LINDEN: The General Motors assembly plant, the last vehicle assembly plant in New Jersey, will cease production early next year.
At 10 a.m. yesterday, hourly employees were told that sometime between February and June production of the GMC Jimmy and the Chevrolet Blazer will end.
The layoffs will affect between 900 and 950 hourly employees, and 110 salaried employees.
A contract with the United Auto Workers requires the plant to remain open until 2007, even if no products are being assembled. About 700 hourly employees will remain on the payroll.
"GM, like any other company, is driven by the marketplace and we're faced with the fact that there really isn't a market . . . anymore (for the products assembled in Linden)," said company spokesman Dan Flores.
"They just confirmed what a lot of us knew was going to happen," said an Edison woman, who has worked at the plant for 27 years.
"The union has been fighting for another product -- our plant has always met every production goal -- but there's no product for us," said the woman, who asked that her name not be used.
U.S. Sen. Jon Corzine, D-N.J., called the closure prior to 2007 "a breach of faith with its workers and the community.
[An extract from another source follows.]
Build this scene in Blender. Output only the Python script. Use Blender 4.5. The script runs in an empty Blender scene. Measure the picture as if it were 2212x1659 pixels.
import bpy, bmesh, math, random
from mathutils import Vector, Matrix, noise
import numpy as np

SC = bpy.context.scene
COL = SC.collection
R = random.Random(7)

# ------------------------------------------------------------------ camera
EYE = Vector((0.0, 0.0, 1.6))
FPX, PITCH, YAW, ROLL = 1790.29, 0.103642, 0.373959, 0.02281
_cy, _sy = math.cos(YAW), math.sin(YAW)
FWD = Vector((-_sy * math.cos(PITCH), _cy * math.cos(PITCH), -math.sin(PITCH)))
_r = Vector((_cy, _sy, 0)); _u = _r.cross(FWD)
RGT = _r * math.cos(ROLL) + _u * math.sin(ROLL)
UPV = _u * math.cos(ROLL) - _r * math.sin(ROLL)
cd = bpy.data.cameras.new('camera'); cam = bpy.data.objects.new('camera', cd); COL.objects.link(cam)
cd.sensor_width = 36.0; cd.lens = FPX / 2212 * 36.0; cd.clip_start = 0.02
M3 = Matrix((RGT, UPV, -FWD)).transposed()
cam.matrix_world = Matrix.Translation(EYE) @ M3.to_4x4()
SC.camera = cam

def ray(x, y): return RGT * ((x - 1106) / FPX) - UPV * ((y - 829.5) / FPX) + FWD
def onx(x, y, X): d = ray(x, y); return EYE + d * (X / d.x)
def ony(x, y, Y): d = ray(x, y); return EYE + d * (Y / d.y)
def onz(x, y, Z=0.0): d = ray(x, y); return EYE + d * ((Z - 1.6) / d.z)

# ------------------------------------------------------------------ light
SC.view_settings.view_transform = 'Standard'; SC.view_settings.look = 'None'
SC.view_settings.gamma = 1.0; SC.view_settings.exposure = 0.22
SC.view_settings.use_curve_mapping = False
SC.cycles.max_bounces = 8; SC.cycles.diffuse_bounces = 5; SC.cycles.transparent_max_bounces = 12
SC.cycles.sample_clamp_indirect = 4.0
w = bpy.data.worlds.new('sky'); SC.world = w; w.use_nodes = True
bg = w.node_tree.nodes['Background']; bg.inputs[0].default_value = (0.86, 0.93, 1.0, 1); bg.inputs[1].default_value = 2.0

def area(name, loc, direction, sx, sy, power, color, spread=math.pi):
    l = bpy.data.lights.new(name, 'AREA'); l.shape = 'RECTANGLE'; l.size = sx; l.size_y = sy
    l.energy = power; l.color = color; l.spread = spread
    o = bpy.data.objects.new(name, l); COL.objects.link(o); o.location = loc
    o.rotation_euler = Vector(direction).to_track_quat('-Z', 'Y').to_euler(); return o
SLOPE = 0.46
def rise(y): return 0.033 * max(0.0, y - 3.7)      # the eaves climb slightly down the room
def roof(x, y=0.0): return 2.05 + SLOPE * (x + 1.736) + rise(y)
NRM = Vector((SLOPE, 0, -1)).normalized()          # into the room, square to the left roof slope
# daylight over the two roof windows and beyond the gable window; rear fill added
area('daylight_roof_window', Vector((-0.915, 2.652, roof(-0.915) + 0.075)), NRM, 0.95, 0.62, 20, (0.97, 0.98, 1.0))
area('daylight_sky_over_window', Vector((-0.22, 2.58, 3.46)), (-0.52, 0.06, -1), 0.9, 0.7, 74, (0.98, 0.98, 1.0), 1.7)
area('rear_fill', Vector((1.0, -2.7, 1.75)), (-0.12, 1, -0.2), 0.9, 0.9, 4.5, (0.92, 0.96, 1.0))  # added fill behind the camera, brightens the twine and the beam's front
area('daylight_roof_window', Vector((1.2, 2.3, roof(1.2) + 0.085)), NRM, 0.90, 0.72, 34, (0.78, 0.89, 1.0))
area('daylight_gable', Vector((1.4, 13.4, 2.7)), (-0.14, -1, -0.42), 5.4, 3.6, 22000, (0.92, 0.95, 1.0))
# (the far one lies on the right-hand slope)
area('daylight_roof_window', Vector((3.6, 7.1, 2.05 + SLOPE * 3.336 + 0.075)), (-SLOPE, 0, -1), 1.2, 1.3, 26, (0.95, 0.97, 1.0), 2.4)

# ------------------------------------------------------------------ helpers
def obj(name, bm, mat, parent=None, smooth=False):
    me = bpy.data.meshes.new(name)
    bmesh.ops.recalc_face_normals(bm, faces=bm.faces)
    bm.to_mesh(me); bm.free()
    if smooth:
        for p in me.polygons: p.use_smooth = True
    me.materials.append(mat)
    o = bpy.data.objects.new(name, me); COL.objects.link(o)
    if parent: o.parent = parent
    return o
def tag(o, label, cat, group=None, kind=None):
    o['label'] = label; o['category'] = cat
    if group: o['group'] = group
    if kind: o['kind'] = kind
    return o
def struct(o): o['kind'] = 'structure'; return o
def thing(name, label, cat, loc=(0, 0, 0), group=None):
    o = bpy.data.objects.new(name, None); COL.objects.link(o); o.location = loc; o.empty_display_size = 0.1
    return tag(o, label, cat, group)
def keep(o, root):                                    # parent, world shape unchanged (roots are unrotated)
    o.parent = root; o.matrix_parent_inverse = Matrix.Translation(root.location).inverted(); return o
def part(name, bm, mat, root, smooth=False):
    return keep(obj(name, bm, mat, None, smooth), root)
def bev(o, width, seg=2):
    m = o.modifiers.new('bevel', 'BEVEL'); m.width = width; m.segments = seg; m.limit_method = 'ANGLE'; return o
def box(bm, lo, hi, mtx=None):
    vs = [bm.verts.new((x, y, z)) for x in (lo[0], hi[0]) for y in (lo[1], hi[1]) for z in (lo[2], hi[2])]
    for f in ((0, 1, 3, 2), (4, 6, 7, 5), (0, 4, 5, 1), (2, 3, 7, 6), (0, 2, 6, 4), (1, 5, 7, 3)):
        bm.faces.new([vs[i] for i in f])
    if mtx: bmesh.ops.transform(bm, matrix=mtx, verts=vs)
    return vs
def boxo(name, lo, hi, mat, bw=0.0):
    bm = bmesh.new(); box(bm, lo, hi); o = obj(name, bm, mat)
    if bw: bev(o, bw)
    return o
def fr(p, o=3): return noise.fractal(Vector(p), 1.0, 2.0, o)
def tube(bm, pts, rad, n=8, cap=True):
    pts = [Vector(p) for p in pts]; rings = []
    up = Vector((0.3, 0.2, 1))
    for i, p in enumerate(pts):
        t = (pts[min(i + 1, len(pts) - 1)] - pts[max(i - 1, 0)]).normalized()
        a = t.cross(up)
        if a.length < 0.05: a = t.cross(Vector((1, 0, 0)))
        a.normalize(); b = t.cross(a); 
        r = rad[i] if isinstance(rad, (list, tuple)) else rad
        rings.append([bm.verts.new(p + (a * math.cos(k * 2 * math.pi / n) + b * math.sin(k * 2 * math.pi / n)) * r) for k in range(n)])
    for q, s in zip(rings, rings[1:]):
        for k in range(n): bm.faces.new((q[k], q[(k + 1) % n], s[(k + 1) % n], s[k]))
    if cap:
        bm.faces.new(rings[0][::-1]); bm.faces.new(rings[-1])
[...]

GM owes its workers and the community an explanation for breaking its promise, suspending production and idling its employees two years ahead of schedule.
"This latest blow to New Jersey's manufacturing industry brings into focus the serious attention we must pay to modernizing our economy and its work force and focusing on the critical economic-development challenges we face going forward," Corzine added.
Yesterday's announcement came 10 months after the Ford assembly plant in Edison was shut down for good, leaving only the Linden plant assemblying vehicles in the state.
GM recently announced it was closing its assembly plant in Baltimore, ending production there of the Chevrolet Astro and GMC Safari.